Die Hexen vom Hörselberg

Die Hexen vom Hörselberg

Im Thüringer Land, nicht fern von Eisenach, erhebt sich ein mystischer Höhenzug über die Landschaft, die Hörselberge. Von ihnen sollen ungeahnte Kräfte ausgehen. Viele Sagen und Legenden ranken sich um die besondere Felsengruppe mit ihren weit über Deutschland hinaus berühmt gewordenen Höhlen. Im Berginneren sollen sogar Teufel und Dämonen gehaust haben. Berüchtigte Hexen, heißt es, hätten sich am Berg versammelt und seien von hier zum Blocksberg geflogen. Und sogar Schreie armer Seelen der Hölle meinte man aus dem Berginnern zu hören.
Die "Weiber der Ortschaften unter den Hörselbergen" hingen Kränze aus Holunder oder Birke an die Häuser und Ställe, "um den Satan und die ihm ergebenen Hexen abzuwehren", schrieb Johann Praetorius im 17. Jahrhundert. Auch von einer Teufelin Venus ist die Rede, die ehrbare christliche Ritter mit ihren Reizen verführte und sie somit in die tiefste Verdammnis stürzte. Selbst Richard Wagners Opernheld Tannhäuser verfiel der ungezügelten Sinnlichkeit in einer Höhle des Hörselbergs.
Für den Sagendichter Ludwig Bechstein ist dieser Höhenzug "der hauptsächlichste Träger des Mythentums" im Thüringer Land. Auch die Schriftstellerin Irmtraud Morgner ließ sich in ihrem Hexenroman "Amanda" vom Mythos der Hörselberge inspirieren. Bis heute sind die Hörselberge mit einer Aura des Geheimnisvollen umgeben.
Janine Strahl-Oesterreich besucht die legendenumwobene Anhöhe und will herausfinden, was ihren Zauber ausmacht. Sie fragt nach den Hexen, nach Frau Venus und Ritter Tannhäuser. Sie erfährt von dem alten Hexenkräuterwissen, das die weisen Frauen trotz drohender Todesstrafen über Generationen weitergegeben haben. Sie findet heraus, dass noch heute die Hörselberge eine botanische Schatztruhe, eine regelrechte Arzneiausgabestelle sind. Und eine moderne "Kräuterhexe" gewährt ihr nicht nur einen Einblick in ihre wohlriechende geheimnisvolle Brauküche, sondern hält manchen Tipp zur Linderung von kleineren und größeren Wehwehchen bereit.
Aber auch wahre Geschichten einer unrühmlichen Zeit findet man in den Thüringer Archiven.

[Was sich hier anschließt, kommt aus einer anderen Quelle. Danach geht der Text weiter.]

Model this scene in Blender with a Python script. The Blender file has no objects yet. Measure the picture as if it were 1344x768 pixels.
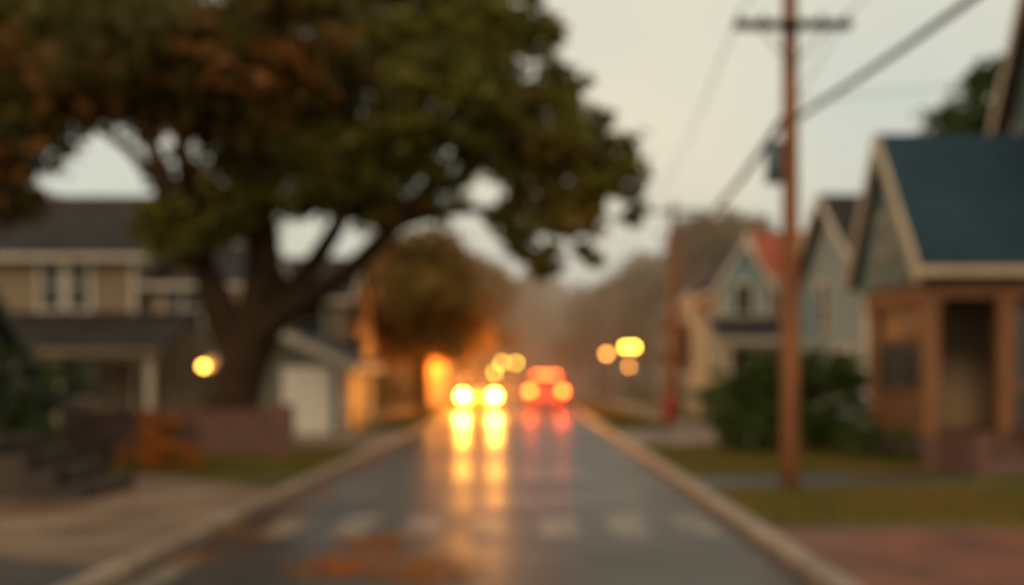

Zwischen dem 16. und 18. Jahrhundert fanden mörderische Hexenjagden statt. Thüringen war eine der Hochburgen während der Hexenverfolgung. 800 Scheiterhaufen haben hier nachweislich gebrannt. Der Hexenwahn hat viele Spuren hinterlassen. Doch mit dem Wandel der Zeiten änderte sich auch das Bild der Hexe. Die Zeit der Hexenvertreibung ist lange vorbei. Wer heute am Hörselberg ums Feuer tanzt, feiert den ewigen Kreislauf des Werdens und Vergehens. Das lodernde Feuer verheißt Licht und Wärme nach der kalten Jahreszeit. Spätestens dann versteht man den Zauber, der von diesem Berg ausgeht.